Archive for June 19th, 2008

Microfame: Projecting Identity into the New Public Space

I know, I know – I’m about as sick as you are of this blog becoming a fawning paean to Rex Sorgatz. I just find that, for better or for worse, I end up thinking about similar things (well, that or I just steal my ideas from Fimoculous) and I’m intrigued by Rex’s recent piece in NYMag on what he has labelled ‘microfame’. As I see it, Sorgatz is essentially arguing that the internet’s ease-of-entry as a medium has changed the dynamics of fame, creating a more provisional, microscopic version of what constitutes ‘the public’ and success. The closest you could get to crystallising the piece is when he suggests that blogging/twittering/YouTube etc. “eliminate the difference between communication and publishing” – which isn’t a bad way to think about things.

This is something I’ve been struggling to articulate lately: how will the individual, identity and the public need to be reconceptualised in response to the internet? So I thought I’d use this article as a springboard for thinking through some of the issues I’ve been trying to wrap my head around lately. This may be rehash, but I’m hoping to work toward something resembling clarity.

What is Public Space on the Internet?

In the pre-internet age, fame operated through fixed distribution networks: magazines, newspapers, televisions, films and the radio etc. The technological and economic centralisation of dissemination meant that an individual had to reach a critical mass in order to attain fame – i.e. there had to be a reason a person was appearing on those screens and pages. Public attention was focused upon a relatively few number of people because the thing called ‘public space’ – i.e. that virtual projection that people often refer to as ‘culture’ – was constrained by economics, technology and those who had influence.

The internet changes this in that what constitutes the public space begins to move from an ethereal, abstract projection that exists figuratively ‘out there’ to the collection of culture than one finds on the screen. Naturally, we are still talking about an abstract construction (think of the multiplicity of answers to the question “What is the internet?”) but the public space is no longer about passive, one-way dissemination – the media out there that we then react to – but is a participatory arena, the sort the early Greeks could have dreamed of. While hardly a groundbreaking idea, I’d argue this is an important point to reiterate because when entry into the public space is no longer determined solely by economics or cultural capital, the dynamics of the situation change.

The Public Space is a Screen on which to Project One’s Identity

So, if as Rex argues, that communication and publishing are becoming conflated, then the public space needs to be reconceptualised as a blank canvas rather than a locus of mass culture that operates in a top-down manner. Culture in a rather literal sense becomes virtual and is a constantly morphing point of reference that exists in dynamic relation to the individuals that comprise that cultural context. This is a radical shift from even television where ‘individual interests’ were as determined as they were expressed.

So if the location of public discourse and cultural activity has shifted from the physical to the virtual, then this abstract space that is culture becomes a space for the articulation of identity.

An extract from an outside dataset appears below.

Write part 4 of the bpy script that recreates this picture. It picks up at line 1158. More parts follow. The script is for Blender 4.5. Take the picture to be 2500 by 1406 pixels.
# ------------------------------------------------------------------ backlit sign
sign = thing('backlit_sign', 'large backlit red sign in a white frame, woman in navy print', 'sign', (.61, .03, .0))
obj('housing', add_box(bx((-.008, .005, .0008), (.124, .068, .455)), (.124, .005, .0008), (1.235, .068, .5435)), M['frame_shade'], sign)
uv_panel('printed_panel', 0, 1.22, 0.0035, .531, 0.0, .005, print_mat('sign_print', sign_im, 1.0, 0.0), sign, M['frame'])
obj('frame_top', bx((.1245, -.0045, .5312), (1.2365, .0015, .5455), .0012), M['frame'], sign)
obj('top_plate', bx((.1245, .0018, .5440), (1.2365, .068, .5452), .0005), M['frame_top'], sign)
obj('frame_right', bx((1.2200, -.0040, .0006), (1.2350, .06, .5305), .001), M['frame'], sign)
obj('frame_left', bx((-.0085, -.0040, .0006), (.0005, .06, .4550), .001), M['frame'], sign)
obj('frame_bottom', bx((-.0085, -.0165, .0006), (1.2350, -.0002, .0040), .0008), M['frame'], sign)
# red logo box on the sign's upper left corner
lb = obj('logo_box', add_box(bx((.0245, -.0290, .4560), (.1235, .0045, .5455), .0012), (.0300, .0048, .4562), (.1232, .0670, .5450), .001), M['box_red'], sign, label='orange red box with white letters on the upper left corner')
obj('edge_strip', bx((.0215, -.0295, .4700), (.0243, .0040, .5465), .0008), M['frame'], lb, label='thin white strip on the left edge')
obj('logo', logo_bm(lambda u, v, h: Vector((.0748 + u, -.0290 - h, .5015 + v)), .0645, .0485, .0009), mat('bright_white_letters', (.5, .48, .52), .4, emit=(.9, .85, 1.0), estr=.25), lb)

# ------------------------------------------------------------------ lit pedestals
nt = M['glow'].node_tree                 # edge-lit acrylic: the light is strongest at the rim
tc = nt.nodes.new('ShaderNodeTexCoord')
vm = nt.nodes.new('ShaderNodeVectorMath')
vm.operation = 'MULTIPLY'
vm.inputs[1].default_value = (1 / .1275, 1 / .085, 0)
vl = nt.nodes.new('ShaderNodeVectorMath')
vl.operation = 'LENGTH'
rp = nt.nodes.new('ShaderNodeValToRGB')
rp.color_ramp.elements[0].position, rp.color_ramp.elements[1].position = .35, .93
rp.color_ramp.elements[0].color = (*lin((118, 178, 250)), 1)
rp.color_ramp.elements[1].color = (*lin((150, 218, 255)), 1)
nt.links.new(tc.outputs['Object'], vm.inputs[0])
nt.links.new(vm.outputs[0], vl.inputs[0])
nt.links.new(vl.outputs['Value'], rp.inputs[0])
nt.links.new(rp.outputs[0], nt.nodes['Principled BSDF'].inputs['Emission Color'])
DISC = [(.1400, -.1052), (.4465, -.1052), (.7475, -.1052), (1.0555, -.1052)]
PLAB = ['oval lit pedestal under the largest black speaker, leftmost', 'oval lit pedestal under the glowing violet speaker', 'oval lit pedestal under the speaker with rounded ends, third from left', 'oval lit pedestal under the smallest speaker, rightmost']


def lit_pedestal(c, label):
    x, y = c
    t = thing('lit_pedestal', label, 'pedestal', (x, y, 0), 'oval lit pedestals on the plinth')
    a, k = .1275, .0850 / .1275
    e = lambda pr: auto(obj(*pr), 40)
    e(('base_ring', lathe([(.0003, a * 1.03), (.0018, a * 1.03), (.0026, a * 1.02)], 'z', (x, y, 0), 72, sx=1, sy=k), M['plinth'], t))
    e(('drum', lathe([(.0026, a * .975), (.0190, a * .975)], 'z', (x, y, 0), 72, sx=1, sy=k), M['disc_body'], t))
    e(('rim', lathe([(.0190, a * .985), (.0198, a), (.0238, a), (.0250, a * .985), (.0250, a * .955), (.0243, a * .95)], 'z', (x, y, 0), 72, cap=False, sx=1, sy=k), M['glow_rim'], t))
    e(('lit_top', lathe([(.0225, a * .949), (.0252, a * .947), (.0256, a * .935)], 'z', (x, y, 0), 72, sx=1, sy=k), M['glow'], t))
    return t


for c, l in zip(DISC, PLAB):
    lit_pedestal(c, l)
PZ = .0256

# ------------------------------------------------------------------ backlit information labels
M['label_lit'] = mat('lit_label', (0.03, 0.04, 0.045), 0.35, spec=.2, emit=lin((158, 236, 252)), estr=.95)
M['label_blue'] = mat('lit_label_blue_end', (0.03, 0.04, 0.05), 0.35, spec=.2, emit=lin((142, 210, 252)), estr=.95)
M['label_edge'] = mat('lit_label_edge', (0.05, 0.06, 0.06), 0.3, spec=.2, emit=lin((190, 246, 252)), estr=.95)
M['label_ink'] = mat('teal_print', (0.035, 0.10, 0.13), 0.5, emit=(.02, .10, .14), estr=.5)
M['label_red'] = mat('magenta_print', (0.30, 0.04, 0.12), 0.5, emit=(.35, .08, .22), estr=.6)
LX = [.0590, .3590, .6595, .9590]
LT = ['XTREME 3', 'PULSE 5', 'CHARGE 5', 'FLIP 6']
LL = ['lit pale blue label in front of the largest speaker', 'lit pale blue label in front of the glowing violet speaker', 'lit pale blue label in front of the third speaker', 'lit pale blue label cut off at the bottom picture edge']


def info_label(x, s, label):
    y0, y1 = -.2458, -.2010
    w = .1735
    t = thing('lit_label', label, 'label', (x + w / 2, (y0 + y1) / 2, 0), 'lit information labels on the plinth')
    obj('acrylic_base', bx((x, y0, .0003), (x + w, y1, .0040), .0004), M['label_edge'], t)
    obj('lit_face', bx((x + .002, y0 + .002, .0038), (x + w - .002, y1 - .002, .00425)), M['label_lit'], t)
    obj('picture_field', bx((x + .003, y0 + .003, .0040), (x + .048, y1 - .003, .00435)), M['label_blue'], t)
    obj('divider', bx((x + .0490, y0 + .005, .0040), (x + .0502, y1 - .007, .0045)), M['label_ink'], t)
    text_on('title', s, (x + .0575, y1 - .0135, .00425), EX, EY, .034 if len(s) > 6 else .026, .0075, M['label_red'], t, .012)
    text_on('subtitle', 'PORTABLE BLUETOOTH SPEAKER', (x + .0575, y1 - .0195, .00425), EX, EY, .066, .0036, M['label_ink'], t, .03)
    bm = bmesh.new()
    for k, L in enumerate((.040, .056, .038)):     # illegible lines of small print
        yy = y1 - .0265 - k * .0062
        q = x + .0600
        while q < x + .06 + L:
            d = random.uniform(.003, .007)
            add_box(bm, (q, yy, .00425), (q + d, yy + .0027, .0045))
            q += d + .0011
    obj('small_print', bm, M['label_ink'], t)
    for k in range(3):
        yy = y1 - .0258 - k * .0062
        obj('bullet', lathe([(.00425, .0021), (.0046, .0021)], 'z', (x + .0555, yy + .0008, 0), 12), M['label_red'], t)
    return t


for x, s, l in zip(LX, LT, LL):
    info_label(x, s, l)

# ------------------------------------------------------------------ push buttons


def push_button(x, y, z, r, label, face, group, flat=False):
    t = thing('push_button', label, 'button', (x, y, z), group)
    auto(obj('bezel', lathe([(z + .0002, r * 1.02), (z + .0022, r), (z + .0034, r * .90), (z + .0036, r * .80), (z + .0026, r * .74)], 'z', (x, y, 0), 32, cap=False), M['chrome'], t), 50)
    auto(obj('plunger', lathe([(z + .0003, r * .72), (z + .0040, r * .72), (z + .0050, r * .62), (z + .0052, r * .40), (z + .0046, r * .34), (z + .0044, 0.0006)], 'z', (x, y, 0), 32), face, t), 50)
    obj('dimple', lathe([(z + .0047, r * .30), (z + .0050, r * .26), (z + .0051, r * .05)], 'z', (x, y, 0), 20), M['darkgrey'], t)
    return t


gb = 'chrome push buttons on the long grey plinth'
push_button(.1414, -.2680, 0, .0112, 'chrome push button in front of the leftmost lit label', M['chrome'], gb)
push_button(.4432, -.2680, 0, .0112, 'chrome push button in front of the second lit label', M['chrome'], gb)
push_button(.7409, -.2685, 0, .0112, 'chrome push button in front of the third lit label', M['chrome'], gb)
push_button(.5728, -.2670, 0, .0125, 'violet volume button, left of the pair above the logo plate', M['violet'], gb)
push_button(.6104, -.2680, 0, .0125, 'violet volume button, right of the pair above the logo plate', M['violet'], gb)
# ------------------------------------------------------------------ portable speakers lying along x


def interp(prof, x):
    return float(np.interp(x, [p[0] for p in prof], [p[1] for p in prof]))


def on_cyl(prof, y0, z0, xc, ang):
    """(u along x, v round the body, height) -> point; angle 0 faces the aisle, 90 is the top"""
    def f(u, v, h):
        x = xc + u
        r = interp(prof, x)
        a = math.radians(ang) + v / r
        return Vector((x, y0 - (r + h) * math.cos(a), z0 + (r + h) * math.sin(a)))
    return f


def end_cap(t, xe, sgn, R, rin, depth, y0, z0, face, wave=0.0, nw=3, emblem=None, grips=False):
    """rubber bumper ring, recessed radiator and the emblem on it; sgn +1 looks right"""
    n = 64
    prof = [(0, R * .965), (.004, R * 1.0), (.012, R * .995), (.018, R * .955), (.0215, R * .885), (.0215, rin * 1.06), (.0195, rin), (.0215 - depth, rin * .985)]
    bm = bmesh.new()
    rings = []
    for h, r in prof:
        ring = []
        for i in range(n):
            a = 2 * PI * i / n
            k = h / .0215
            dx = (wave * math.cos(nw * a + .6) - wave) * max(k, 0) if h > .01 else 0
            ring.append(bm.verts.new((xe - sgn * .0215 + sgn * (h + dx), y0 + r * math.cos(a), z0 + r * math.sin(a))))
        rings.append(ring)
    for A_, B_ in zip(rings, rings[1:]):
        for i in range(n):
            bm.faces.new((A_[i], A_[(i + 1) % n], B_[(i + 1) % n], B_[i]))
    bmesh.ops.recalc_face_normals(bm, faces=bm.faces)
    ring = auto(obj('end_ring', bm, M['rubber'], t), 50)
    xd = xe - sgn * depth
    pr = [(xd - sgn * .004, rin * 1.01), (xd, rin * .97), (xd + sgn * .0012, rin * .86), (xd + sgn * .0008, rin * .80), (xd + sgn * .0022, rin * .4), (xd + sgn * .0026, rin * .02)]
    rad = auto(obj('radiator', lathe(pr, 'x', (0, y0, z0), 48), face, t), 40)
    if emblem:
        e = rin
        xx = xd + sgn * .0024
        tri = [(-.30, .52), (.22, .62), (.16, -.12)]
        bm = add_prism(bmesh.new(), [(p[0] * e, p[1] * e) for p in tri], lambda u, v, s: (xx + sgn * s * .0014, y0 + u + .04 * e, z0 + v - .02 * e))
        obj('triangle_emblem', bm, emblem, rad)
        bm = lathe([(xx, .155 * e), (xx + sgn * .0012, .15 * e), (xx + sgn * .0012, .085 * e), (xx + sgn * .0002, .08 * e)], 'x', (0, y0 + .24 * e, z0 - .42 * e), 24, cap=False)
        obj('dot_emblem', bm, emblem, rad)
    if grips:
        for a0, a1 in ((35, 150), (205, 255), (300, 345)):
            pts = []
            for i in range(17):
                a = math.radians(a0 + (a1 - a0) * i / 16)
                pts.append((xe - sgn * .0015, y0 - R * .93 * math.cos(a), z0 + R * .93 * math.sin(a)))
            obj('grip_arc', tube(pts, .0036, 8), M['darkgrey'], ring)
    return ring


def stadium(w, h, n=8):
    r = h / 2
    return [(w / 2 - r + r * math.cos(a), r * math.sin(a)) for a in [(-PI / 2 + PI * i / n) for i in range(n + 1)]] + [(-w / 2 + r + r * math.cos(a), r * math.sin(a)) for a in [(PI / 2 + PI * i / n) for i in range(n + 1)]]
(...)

While this previously had to happen in face-to-face interaction, the (kinda’) universalisation of a publishing network means that there is a virtual space that exists so that I might construct “who I am”. It is important to note that the two-way back and forth of the new public space means that the internet is not a repository for identities or like a grand version of Second Life. Rather, it is both social prosthesis and an entirely new social arena in which identities can be created, morphed and reflected back into ‘real life’. Why, you ask? Because…

Identities are No Longer Attached to Bodies

Finally, as an extension, the issue of ‘who I am’ needs to be rethought. Let me, in a stunning move for a blogger, use myself as an example. On the internet I am even more of a no-one than I am in real life; yet even I am quickly becoming a conflation of my physical self and my virtual projection that exists through this blog, the comments I leave on others, Twitter and my Facebook profile. I can no longer seem to interact with my peers without this other aspect of who I am coming up. So what I am experiencing is a reconfiguration of what you might call the simultaneity of identity: previously, I was who I was in the here and now as centred upon my physical body. I am now, in a very real sense, living both here and there, in my body and online, and to engage in a bit of Kevin Kelly-esque pontification, the contextual relationship between space, time and identity will have to be thought through differently. If social interaction is always about the move into the public – why speak if not to be heard? – then one cannot assert the superiority of one aspect of one’s identity over another, if and when the ‘outside’ public face of identity becomes as important as the ‘inside’. What the internet will lead to is an inversion of the Cartesian cogito in which the self will exist only in as much as it exists in the public space. To put it mildy, the cultural and philosophical ramifications of this shift will be fucking huge.